Los gobiernos y sus partidos conocen muy bien al público. Lo tienen bien medido. Saben cómo y cuándo espantarlo, deslumbrarlo o azuzarlo, es decir, cómo y cuando manipularlo.

El PAN está recurriendo a la misma táctica que le resultó en 2006, cuando calificó a Andrés Manuel López Obrador como "un peligro para México". Es probable que no mienta al recordar el talante antidemocrático y corrupto del PRI. Pero de ellos podría decirse exactamente lo mismo, y ejemplos sobran.

La discusión, sin embargo, no es saber quien miente o quien le tira más lodo al adversario. Tampoco debe centrarse el debate en el contenido, eticidad y consecuencias políticas de las campañas sucias; si deben permitirse o no. Es intrascendente legislar para impedirlas (los tramposos siempre encontrarán un resquicio para violar la ley).

El verdadero debate --y en eso tienen responsabilidad los partidos políticos y la sociedad en su conjunto-- es cómo convertir al elector, que actualmente es tratado como un cliente al que se compra o inhibe con despensas o campañas de miedo, en un verdadero ciudadano.
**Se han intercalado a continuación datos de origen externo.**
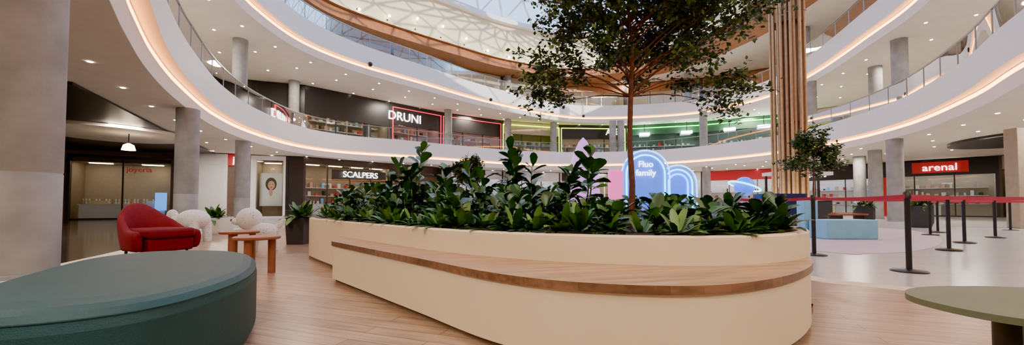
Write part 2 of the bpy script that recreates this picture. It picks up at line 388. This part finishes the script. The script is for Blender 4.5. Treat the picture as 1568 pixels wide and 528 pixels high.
for i in range(26):
    x=.5+i*.14; mb.lathe(x,.7,[(.05,.9),(.06,.95),(.02,1.05),(.045,1.15),(.01,1.22)],'potw' if i%3 else 'gold',8)
mb.box(3.75,.3,.5,4.3,.38,1.6,'screen'); mb.build('display_counter',e,smooth=False)
def portrait(e,x,y,z,s):
    mb=MB(); mb.box(x-.55*s,y+.03,z-.9*s,x+.55*s,y+.07,z+.9*s,'potw')
    def disc(cx,cz,rx,rz,yy,k): mb.add([(cx+rx*math.cos(a/20*6.283),yy,cz+rz*math.sin(a/20*6.283)) for a in range(20)],[tuple(range(20))],k)
    disc(x,z+.3*s,.27*s,.36*s,y+.02,'hair'); disc(x,z-.55*s,.42*s,.34*s,y+.015,'white'); disc(x,z-.15*s,.09*s,.22*s,y+.012,'skin'); disc(x+.02*s,z+.24*s,.17*s,.24*s,y+.01,'skin')
    for sx in(-.07,.09): disc(x+sx*s,z+.29*s,.03*s,.014*s,y+.006,'hair')
    disc(x+.02*s,z+.12*s,.05*s,.02*s,y+.006,'signred')
    mb.build('portrait_poster',e,smooth=False)
portrait(e,1.95,2.3,2.2,.7)
store(g[1],g[2],0,4.15,kind='solid',fr='white',hk='white')
store(g[2],g[3],0,4.15,kind='shutter',fr='white',hk='signred',sign='joy',ss=.6,hd=.75,su=.5)
e=store(g[3],g[4],0,4.15,fr='white',inner='walld',lamp='warm',hd=.3); portrait(e,.9,.6,1.9,1.25)
store(g[4],g[5],0,4.15,kind='solid',fr='darkw',hk='darkw')
e=store(g[5],g[6],0,4.15,fr='frame',hk='frame',inner='walld',sign='SCALPERS',sk='signw',ss=.62,hd=.35,su=.62,sz=3.1,mull=1.6,depth=2.2)
mb=MB(); mb.box(2.0,.25,2.65,6.2,.3,3.45,'frame'); mb.build('sign_panel',e,smooth=False)
store(g[6],g[7],0,4.15,kind='shutter',fr='frame',hd=.8)
store(g[7],g[8],0,4.15,fr='white',hk='white',lamp='cool',inner='white',hd=.8)
store(g[8],g[9],0,4.15,fr='frame',hk='white',lamp='cool',inner='white',hd=.9)
store(g[9],g[10],0,4.15,fr='white',hk='darkw',lamp='warm',hd=.8)
store(g[10],g[11],0,4.15,fr='frame',hk='white',lamp='cool',inner='white',hd=.8)
store(g[11],g[12],0,4.15,fr='frame',hk='signred',lamp='cool',inner='white',hd=.9)
store(g[12],g[13],0,4.15,fr='darkw',hk='darkw',lamp='cool',inner='white',sign='arena',ss=1.0,hd=1.2,su=.28)
e=store(g[13],g[14],0,4.15,fr='darkw',hk='darkw',lamp='cool',inner='wall',sign='arenal',ss=.72,hd=1.15,su=.55)
mb=MB(); mb.box(1.9,-.03,3.2,4.7,.02,4.0,'signred'); mb.box(.16,-.05,0,.8,.02,3.0,'signred'); mb.build('sign_panel',e,smooth=False)
store(g[14],g[15],0,4.15,fr='frame',hk='walld',lamp='warm',hd=.9,inner='walld')
store(g[15],g[16],0,4.15,kind='solid',fr='frame',hk='walld')
# level one
for i in range(0,3): store(g[i],g[i+1],5.0,4.15,fr='darkw',hk='darkw',lamp='warm',inner='walld',hd=1.4,items=False)
for i in (3,4,5): store(g[i],g[i+1],5.0,4.15,fr='darkw',hk='darkw',lamp='warm',hd=2.0,items=(i==5),inner='walld')
store(g[6],g[7],5.0,4.15,fr='darkw',hk='darkw',lamp='pinkl',hd=1.7,sign='DRUNI',ss=1.0,su=.25,sz=3.1,neon='neonr',inner='wall')
store(g[7],g[8],5.0,4.15,fr='darkw',hk='darkw',lamp='pinkl',hd=1.6,neon='neonr',inner='wall')
store(g[8],g[9],5.0,4.15,fr='darkw',hk='wall',lamp='neony',hd=1.2,neon='neony',inner='walld')
store(g[9],g[10],5.0,4.15,fr='darkw',hk='darkw',lamp='warm',hd=1.4,neon='neony',sign='Acla',ss=.9,su=.8,inner='walld')
for i,us in ((10,(.25,.8)),(11,(.35,.75))):
    e=store(g[i],g[i+1],5.0,4.15,fr='darkw',hk='darkg',lamp='cool',hd=1.0,neon='neong',inner='darkg')
    mb=MB(); LL=math.dist(g[i],g[i+1])
    for u_ in us: mb.box(LL*u_-.5,-.5,3.0,LL*u_+.5,-.3,3.25,'flood'); mb.box(LL*u_-.03,-.4,3.25,LL*u_+.03,-.36,4.15,'black')
    mb.build('flood_lamps',e,smooth=False)
for i in (12,13,14): store(g[i],g[i+1],5.0,4.15,fr='frame',hk='wall',lamp='warm',hd=1.0)
for i in range(4,14): store(g[i],g[i+1],10.0,3.55,fr='frame',hk='brown' if i>8 else 'wall',lamp='warm',hd=.9,items=False)
# ---------------------------------------------------------------- slatted gold column
e=empty('slatted_gold_column',(10.95,15.4,0)); mb=MB(); mb.cyl(0,0,0,17.5,.34,'goldd',20)
for i in range(22):
    a=2*math.pi*i/22; r=.56 if i%2 else .47; rr=.05
    x,y=r*math.cos(a),r*math.sin(a); mb.tube([(x,y,.0),(x,y,17.5)],rr,'gold',8)
for z in (.3,4,8,12,16): mb.lathe(0,0,[(.5,z),(.5,z+.06)],'goldd',24)
mb.lathe(0,0,[(.7,0),(.7,.12),(.62,.16)],'goldd',28)
mb.build('slats',e)
for i in range(4):
    a=-math.pi+.3+i*.8; b=bpy.data.lights.new('column_uplight','SPOT'); b.energy=200; b.color=(1,.66,.34); b.spot_size=1.0; b.shadow_soft_size=.08
    o=bpy.data.objects.new('column_uplight',b); COL.objects.link(o); o.location=(10.95+1.0*math.cos(a),15.4+1.0*math.sin(a),.25)
    o.rotation_euler=Vector((-math.cos(a)*.22,-math.sin(a)*.22,1)).to_track_quat('-Z','Y').to_euler()
# ---------------------------------------------------------------- planter bench
PL=ccw(cat([(-3.3,6.4),(-2.4,5.2),(-1.55,4.25),(-.5,3.2),(.4,2.66),(1.2,2.5),(1.85,2.68),(2.35,3.1),(2.68,3.75),(2.7,4.6),(2.2,5.6),(1.0,6.5),(-.6,7.2),(-2.2,7.5),(-3.2,7.3)],8))
pb=empty('planter_bench')
mb=MB(); sweep(mb,PL,[(-.03,.006),(-.03,.05)],['toe']); sweep(mb,PL,[(-.03,.05),(0,.05),(0,.62),(-.012,.632),(-.07,.632),(-.08,.62),(-.08,.45)],['benchw']*6); mb.build('planter_wall',pb,ang=50)
mb=MB(); s=off(PL,-.06); mb.add([(x,y,.56) for x,y in s],[tuple(range(len(s)))],'soil'); mb.build('soil',pb,smooth=False)
Bf=cat([(-1.93,4.2),(-1.5,3.74),(-.7,2.88),(-.12,2.26),(.35,1.97),(.9,1.89),(1.45,2.12),(1.97,2.58),(2.33,3.12)],8,closed=False)
back=off(PL,-.04)
i0=min(range(len(PL)),key=lambda i:(PL[i][0]+2.2)**2+(PL[i][1]-4.97)**2); i1=min(range(len(PL)),key=lambda i:(PL[i][0]-2.35)**2+(PL[i][1]-3.1)**2)
seg=[]; i=i1
while i!=i0: seg.append(back[i]); i=(i-1)%len(PL)
seg.append(back[i0])
poly=Bf+seg
def inset(P,d): return off(P,-d)
mb=MB(); mb.prism(inset(poly,.05),.006,.06,'toe'); mb.prism(inset(poly,.015),.05,.40,'benchw'); mb.build('bench_body',pb,ang=40)
mb=MB(); mb.prism(poly,.40,.445,'seat','seate'); mb.build('bench_seat',pb,ang=40)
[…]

Si en lugar de sólo electores tuviéramos ciudadanos concientes, informados y en pleno ejercicio de sus derechos, este tipo de propaganda sería impensable en nuestro medio.

Los propios ciudadanos la condenarían. El partido que lo intentara quedaría en ridículo y expuesto al rechazo generalizado. Las campañas sucias son una verguenza, no tanto porque reflejen el atraso de la clase política, sino porque reflejan el atraso de los ciudadanos que las permitimos, las consumimos, las atendemos y hasta dejamos que orienten nuestro voto.

¡Hasta la próxima!

1 comentario:

  1. Es indudable que hace falta promover una cultura políttica entre la población. Sin embargo, la falta de credibilidad en los partidos políticos y la indiferencia de la gente a conocer y participar en actividades propiamente políticas -no sólo las electorales- ha propiciado todo este contexto.